Line 358. This is consistent with Ahn et al., 2023 (https://iopscience.iop.org/article/10.1088/1748-9326/acbb91) which shows something similar for CO2. I think more detail on this would be interesting and helpful. Which countries in particular show worse agreement? Are they all low-income countries and/or countries with a lot clouds? Maybe a few more of the outlier points can be labeled on Figure 8? I understand why a log-scale is used, but it is a bit deceptive as the Russia bias is probably the largest of all countries. Therefore more discussion in the text is needed.
Line 366-369. Urban NOx emissions at 13:30 are still ~1.4 times larger than the 24-hour average since so many nighttime hours have very low emissions: Please cite and see Figure 4a of Goldberg et al., 2019 which shows an example for New York City: https://acp.copernicus.org/articles/19/1801/2019/acp-19-1801-2019.html I have seen other unpublished studies showing the temporal hourly pattern of GEOS-CF NOx emissions in many global cities look like New York City (and not Seoul). I think you have offsetting biases that are conveniently and approximately cancelling out: The TROPOMI NO2 operational retrieval is biased low by ~30-40% in polluted areas/cities (Line 468), and NOx emissions are 40% larger at 13:30 local time than the 24-hour average.

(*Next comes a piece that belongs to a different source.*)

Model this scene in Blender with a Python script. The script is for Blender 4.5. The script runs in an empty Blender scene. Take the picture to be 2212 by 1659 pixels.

Therefore I don’t dispute your claims in Section 3.3, but I do think that if the TROPOMI retrieval had no bias, then you would be doing an unfair comparison. More clarification should be added.
Line 390. Thank you for including Portland in Figure 9. First, I am assuming it is Portland Oregon, USA as there is also a Portland, Maine, USA. It is interesting that 84 days vs. 336 days of averaging shows a factor of 2 difference, whereas other cities show less variance by percent. It may be worth commenting that Portland is a relatively small city and cloudy for much of the year, so it’s probably “worse case scenario” or “limit” to the type of conditions in which your method works.
Line 425. See prior comment. It is also a function of the size of the city/NOx source too. Large sources may only need one month of data, but smaller sources may need a full year of data.